Doch eine normale nachhaltige Waldbewirtschaftung ist auch im Friedewald nun schon seit mehreren Jahren nicht mehr möglich. Erst sorgten Stürme für riesige Mengen Schadholz, die die planmäßigen Einschlagsmengen bei Weitem übertrafen, dann folgten Hitze und Trockenheit und mit ihr im Verbund die Invasion der Borkenkäfer.
Die Forstleute befinden sich seitdem in einem fast permanenten Wettlauf mit den Schadinsekten. Denn nur eine schnelle Entnahme der befallenen Bäume kann helfen, deren weitere Ausbreitung zu verhindern. Marko Groß ist daher froh, dass das Wetter in diesem Jahr auf der einen Seite deutlich günstiger zum Pflanzen ist und auf der anderen bis jetzt die Entwicklung der Käferbrut ausbremst.
Vor einem Jahr war das anders. Da war es um diese Zeit nicht nur schon deutlich wärmer, sondern auch staubtrocken. In diesem Winter haben Regen und Schnee indes dafür gesorgt, dass die oberen Schichten des Waldbodens im Friedewald noch immer durchfeuchtet sind. „Wir werden die jetzt zwischengelagerten Pflanzen bis zum Ende des Monats ohne Probleme in den Boden bekommen.“ Im Herbst sollen dann noch einmal 1.500 Bäumchen folgen. „Jeweils zur Hälfte Stieleiche und Weißtanne.“
Neben der Schadensbeseitigung im Waldbestand stellt die parallel dazu erforderliche umfangreiche Wiederaufforstung eine große Herausforderung dar. Sowohl finanziell als auch personell. Denn die Neupflanzungen brauchen erheblich mehr Pflege. Und das über Jahre. Da zum Moritzburger Revier nur drei Waldarbeiter gehören, werden viele Arbeiten an externe Firmen vergeben. Wie etwa die Erlenpflanzungen an den kleinen Forstbetrieb der Bergs.
Dennoch ist die erst durch die Sturmschäden und jetzt durch den Borkenkäfer hervorgerufene Situation durchaus auch eine Chance. Der wegen des Klimawandels notwendige Waldumbau kommt so deutlich schneller voran.
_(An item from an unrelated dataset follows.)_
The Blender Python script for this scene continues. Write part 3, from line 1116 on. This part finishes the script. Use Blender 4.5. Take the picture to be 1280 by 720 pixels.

Während die Fichte im Friedewald inzwischen fast nur noch vereinzelt vorkommt und auch viele Kiefern-Standorte Opfer der Borkenkäfer wurden, setzt Marko Groß bei den jetzigen Pflanzungen vor allem auf zwei Arten: Stiel- und Roteiche. Sie machen in diesem Jahr mehr als ein Drittel der neuen Bäumchen aus. Mit 15.000 Stück ist auch die Lärche gut vertreten. Hainbuchen, Vogelkirschen und Erlen gehören ebenfalls dazu. Und 4.000 weitere Esskastanien. Mit diesen hat der Forstmann bei ersten Pflanzungen in den vergangenen Jahren sehr gute Erfahrungen gemacht. Ein neuer Versuch ist die Elsbeere. Davon werden 200 gepflanzt. „Das ist ein sehr wärmeliebender Baum.“ Vor allem auf trockene Kuppen sollen zudem 1.000 Baumhasel-Pflanzen kommen.
Eine Hecke am Waldrand
Im Schneetreiben wurden Anfang April erstmals auch 600 Sträucher an einen Waldrand bei Steinbach gepflanzt. Sie sollen künftig nicht nur eine Art Schutzmantel für den Wald bilden, sondern auch Tieren und Pflanzen einen Lebensraum bieten. Was bei der Pflanzaktion fehlt, sind Buchen. Viele alte Exemplare haben ebenfalls unter der Trockenheit gelitten. „Dort, wo sie eine Gefahr darstellten, mussten wir ihre Kronen zurückschneiden. Die Stämme bleiben aber als Lebensraum für Insekten, Vögel und andere Tiere stehen.“ Buchen soll es auch künftig in Moritzburg geben. „Wir haben ausreichend junge Bestände. Dazu kommt noch die natürliche Verjüngung“, ergänzt Marko Groß. Zusätzliches Pflanzen sei daher nicht erforderlich.